%%
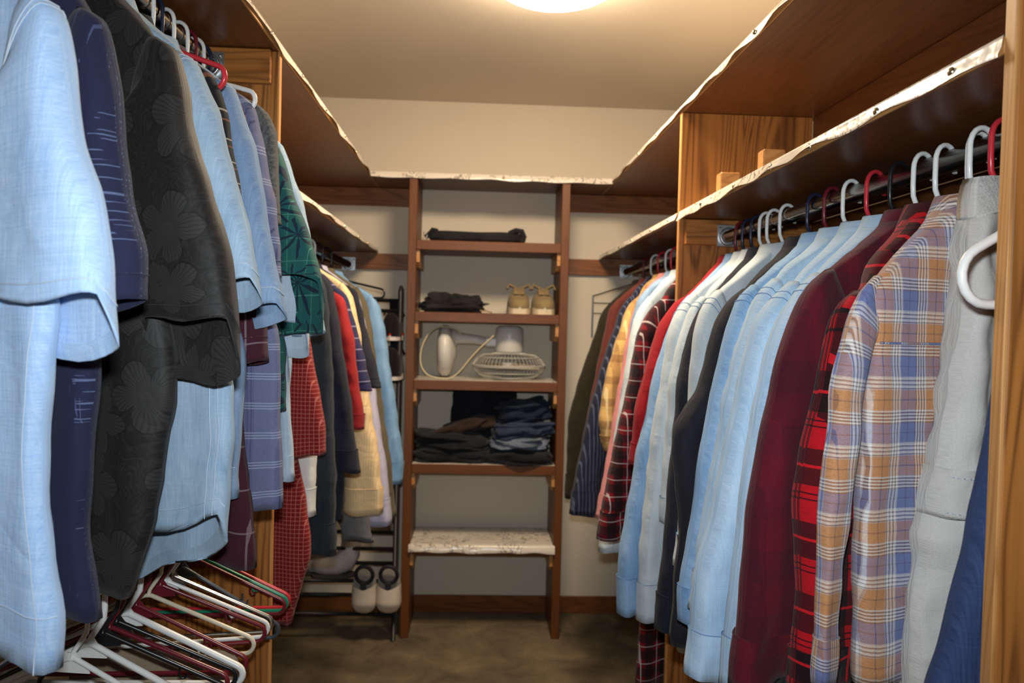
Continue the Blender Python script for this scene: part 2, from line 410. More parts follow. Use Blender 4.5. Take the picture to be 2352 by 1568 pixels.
# back shelf over the tower
bs = thing('wall_shelf', (.05, D-.16, ZU), 'short upper shelf across the back wall above the shelf tower', 'shelf')
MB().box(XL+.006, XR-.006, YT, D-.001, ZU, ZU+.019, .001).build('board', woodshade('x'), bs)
n = 46; P = np.zeros((n, 8, 3)); f1, f2 = wob(3, 5, 8, 40), wob(5, 5, 12, 50)
for i, x in enumerate(np.linspace(XL+.006, XR-.006, n)):
    L = .024*(1+.3*f1(x)); o = .003+.004*(1+f2(x))
    for j, (dy, dz) in enumerate([(.30, .0015), (.08, .0015), (.02, .003+.002*f2(x*2)), (.0, .002), (-.003, -.004), (-.003-.5*o, -L*.5), (-.003-o, -L*.85), (-.002-o, -L)]):
        P[i, j] = (x, YT+dy, ZU+.0195+dz)
MB().grid(P, None, False).build('shelf_liner', LINER, bs)
for x in (-.335, .1, .42): MB().lathe([(.0005, -.0045), (.003, -.0042), (.0052, -.0028), (.006, .0)], 10, (x, YT-.006, ZU+.008), 'y').build('tack', TACK, bs)

# ------------------------------------------------------------------ partitions
def partition(name, label, side, xe, xw, y, ztop, cleat):
    t = thing(name, ((xe+xw)/2, y+.01, 0), label, 'partition')
    MB().box(xe, xw, y, y+.019, 0, ztop, .001).build('panel', M('oak_panel', wood, 'z', srgb(92, 52, 22), srgb(186, 122, 60), .8, .42, .6), t)
    MB().box(xe-side*.005, xe, y, y+.019, 0, ztop, .001).build('edge_band', oakedge('z'), t)
    if cleat:
        a, b, z0, z1 = cleat
        MB().box(a, b, y-.019, y, z0, z1, .002).build('cleat', woodm('x'), t)
    return t
partition('partition', 'left oak partition panel standing behind the short-sleeved shirts', -1, XL, XWL+.021, PL, ZU-.001, (XL-.012, XWL+.021, 1.94, ZU-.002))
partition('partition', 'right oak partition panel with bold cathedral grain, midway along the right side', 1, XR, XWR-.021, PR, ZU-.001, (XR+.012, XWR-.021, 1.638, ZL-.002))
partition('partition', 'nearest oak upright at the right edge of the picture', 1, XR, XWR-.001, .825, 2.3, None)

# ------------------------------------------------------------------ rods
def rod(label, x, z, y0, y1, r=.0165, plates=(1,), mat=STEELD):
    t = thing('closet_rod', (x, (y0+y1)/2, z-r), label, 'rod')
    MB().tube([(x, y0, z), (x, (y0+y1)/2, z), (x, y1, z)], r, 20).build('tube', mat, t)
    for e in plates:
        yy = y1 if e == 1 else y0
        p = MB().box(x-.03, x+.032, yy, yy+.003*(1 if e == 1 else -1), z-.028, z+.034, .0008).build('bracket', GALV, t)
        MB().lathe([(.026, 0), (.026, -.012*e), (.022, -.014*e), (.021, -.001*e)], 24, (x, yy, z), 'y').build('socket', GALV, t)
        for sx in (-.022, .024): MB().lathe([(.0005, -.004*e), (.003, -.003*e), (.004, 0)], 10, (x+sx, yy, z+.024), 'y').build('screw', CHROME, t)
RL, RR, RZL, RZR = -.63, .716, 1.972, 1.662
rod('high chrome rod on the left carrying the short-sleeved shirts', RL, RZL, .2, PL-.022)
rod('low rod on the left carrying the empty plastic hangers', RL, .937, .35, PL-.003)
rod('rod at the far left under the short lower shelf', -.614, 1.655, PL+.02, D-.024, plates=(1,))
rod('near right metal rod carrying the long-sleeved shirts', RR, RZR, .845, PR-.022)
rod('rod at the far right behind the right partition', .705, 1.655, PR+.02, D-.024)

# ------------------------------------------------------------------ hangers
def frame_of(hook, sh):
    e = np.array([sh[0]-hook[0], sh[1]-hook[1], 0.]); e /= np.linalg.norm(e)
    n = np.array([e[1], -e[0], 0.]);  n = -n if n[1] > 0 else n
    return e, n
def arc(c, r, a0, a1, k): return [(c[0]+r*math.cos(a), c[1]+r*math.sin(a)) for a in np.linspace(a0, a1, k)]
def hanger_pts(hw=.205, drop=.105, bar=.135, R=.018):
    """closed outline: sloping arms running tangentially into round corners, then the straight lower bar"""
    C = np.array([hw-R, -bar+R]); P = np.array([.006, -.006]); d = C-P; L = np.linalg.norm(d)
    a1 = math.atan2(d[1], d[0])+math.pi-math.acos(min(1, R/L)); a1 = (a1+math.pi) % (2*math.pi)-math.pi
    if a1 < 0: a1 += math.pi*2*(a1 < -math.pi/2)
    right = arc(C, R, a1, -math.pi/2, 9)
    left = [(-x, y) for x, y in reversed(right)]
    return [(P[0], P[1])]+right+left+[(-P[0], P[1])]
def hanger(hook, e, color, label, group, hw=.205, drop=.105, bar=.135, notch=True, r=.0044, sign=1, R=.018):
    """tubular plastic hanger hanging on a rod; hook = centre of the rod"""
    hook = np.array(hook, float); e = np.array(e, float)
    neck = hook+np.array([0, 0, -.082])
    w = lambda a, z: neck+a*e+np.array([0, 0, z])
    t = thing('plastic_hanger', w(0, -bar), label, 'hanger', group); m = PLASTIC[color] if isinstance(color, str) else color
    MB().tube([w(*p) for p in hanger_pts(hw, drop, bar, min(R, .4*bar, .4*hw))], r, 8, closed=True).build('frame', m, t)
    hk = [(0, -.008), (.003, .006), (.014*sign, .022), (.024*sign, .038), (.0255*sign, .055), (.0255*sign, .082)]
    hk += [(sign*.0255*math.cos(a), .082+.0265*math.sin(a)) for a in np.linspace(.25, 2.9, 9)] + [(-.0255*sign, .078), (-.023*sign, .068)]
    MB().tube([w(*p) for p in hk], r*.92, 8).build('hook', m, t)
    if notch:
        pz = [w(-.03, -.028), w(.03, -.028), w(.008, .004), w(-.008, .004)]; pn = np.array([e[1], -e[0], 0])*.0015
        MB().add([q-pn for q in pz]+[q+pn for q in pz], [(0, 1, 2, 3), (7, 6, 5, 4)]+[(k, k+4, (k+1) % 4+4, (k+1) % 4) for k in range(4)]).build('neck_web', m, t)
        for sg in (1, -1):
            a0 = .62*hw*sg; z0 = -.006+(a0*sg-.006)/(hw-.036)*(-drop+.018)
            MB().tube([w(a0, z0), (w(a0, z0-.016)), w(a0+.004*sg, z0-.021), w(a0+.010*sg, z0-.020), w(a0+.012*sg, z0-.014)], .0022, 6).build('notch_hook', m, t)
    return t

# ------------------------------------------------------------------ garments
def interp_st(st, nr):
    st = np.array(st, float); mid = (st[:, 0:2]+st[:, 2:4])/2
    d = np.concatenate([[0], np.cumsum(np.linalg.norm(np.diff(st[:, 0:2], axis=0), axis=1)+np.linalg.norm(np.diff(st[:, 2:4], axis=0), axis=1)+1e-4)])
    k = nr*4; x = np.linspace(0, d[-1], k); S = np.stack([np.interp(x, d, st[:, j]) for j in range(5)], 1)
    w = max(3, int(k*.03)*2+1); ker = np.ones(w)/w
    T = np.stack([np.convolve(np.pad(S[:, j], w//2, mode='reflect', reflect_type='odd'), ker, 'valid') for j in range(5)], 1)
    return T[np.linspace(0, k-1, nr).astype(int)]
def loft(hook, e, nn, st, nr=40, nc=32, amp=.008, seed=0, fine=.0016, tilt=0., lip=.02, boff=0., grow=1., pw=.8, edge=.0022):
    r = np.random.RandomState(seed); S = interp_st(st, nr); t = np.linspace(0, 1, nr)[:, None]
    ph = np.arange(nc)*2*np.pi/nc; c = np.sign(np.cos(ph))*np.abs(np.cos(ph))**pw; s = np.sign(np.sin(ph))*np.abs(np.sin(ph))**.5
    a = (S[:, 0:1]+S[:, 2:3])/2+(S[:, 0:1]-S[:, 2:3])/2*c; z = (S[:, 1:2]+S[:, 3:4])/2+(S[:, 1:2]-S[:, 3:4])/2*c
    b = S[:, 4:5]*s
    jz = S[:, 1:2]; a = a+np.sign(c)*np.abs(c)**2*(t > .08)*edge*(np.sin(jz*r.uniform(20, 34)+r.uniform(0, 6))+.7*np.sin(jz*r.uniform(45, 80)+r.uniform(0, 6)))*r.uniform(.5, 1)
    F = np.zeros_like(a)
    for _ in range(4):
        k = r.uniform(22, 80); x = k*a+r.uniform(0, 6.28)+r.uniform(-2.5, 2.5)*t+r.uniform(.2, 1.4)*np.sin(r.uniform(3, 7)*t+r.uniform(0, 6))
        F += r.uniform(.4, 1)*(.5*np.sin(x)+1.2*(.64-np.abs(np.sin(x/2))))
    b = b+amp*F/2*(.25+.75*t**.8*grow)
    G = np.zeros_like(a)
    for _ in range(7):
        th = r.uniform(-.9, .9); k = r.uniform(60, 190); G += np.sin(k*(np.cos(th)*a*.7+np.sin(th)*z)+r.uniform(0, 6.28)+2*np.sin(r.uniform(6, 14)*z+r.uniform(0, 6)))*r.uniform(.4, 1)
    b = b+fine*G/2*(np.sign(s)*.6+.4*r.uniform(-1, 1))
    e_t = np.clip((t-.7)/.3, 0, 1)**2
    z = z+tilt*np.sign(s)*np.abs(s)**.3*e_t
    hz = r.uniform(-1, 1, 3); z = z+e_t*.006*np.sin(a*40+hz[0]*6)
    rows_a, rows_z, rows_b = [a], [z], [b]
    if lip:
        ca = a[-1:].mean(); cb = b[-1:].mean()
        for (sh, up) in ((.97, .001), (.94, lip)):
            rows_a.append(ca+(a[-1:]-ca)*sh); rows_b.append(cb+(b[-1:]-cb)*(sh-.12*(sh < .96))); rows_z.append(z[-1:]+up)
    A, Z, B = map(np.concatenate, (rows_a, rows_z, rows_b)); B = B+boff
    P = np.array(hook)[None, None, :]*1.0+A[..., None]*e+B[..., None]*nn; P[..., 2] = Z
    midd = np.concatenate([[0], np.cumsum(np.linalg.norm(np.diff(P.mean(1), axis=0), axis=1))])
    arcs = np.concatenate([[0], np.cumsum(np.abs(np.diff(c*1.0)))])
    hwid = np.abs(S[:, 0]-S[:, 2]).max()/2
    U = A+np.where(s >= 0, 0, 3*hwid)[None, :]; U = U+.37*seed
    UV = np.stack([U, np.repeat((midd+.11*seed)[:, None], nc, 1)], 2)
    return P, UV
def pol(pts, d):
    pts = np.array(pts); L = np.concatenate([[0], np.cumsum(np.linalg.norm(np.diff(pts, axis=0), axis=1))])
    return np.array([np.interp(d, L, pts[:, 0]), np.interp(d, L, pts[:, 1])]), L[-1]
NG = [0]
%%
▶ **GIVEN PROBLEM**:
Take the lines from the start of the material to the line with "bs = thing('wall_shelf', (.05, D-.16, ZU), 'short", both included, and transcribe them exactly without the pictures.

▶ **WRITTEN ANSWER**:
Continue the Blender Python script for this scene: part 2, from line 410. More parts follow. Use Blender 4.5. Take the picture to be 2352 by 1568 pixels.
# back shelf over the tower
bs = thing('wall_shelf', (.05, D-.16, ZU), 'short upper shelf across the back wall above the shelf tower', 'shelf')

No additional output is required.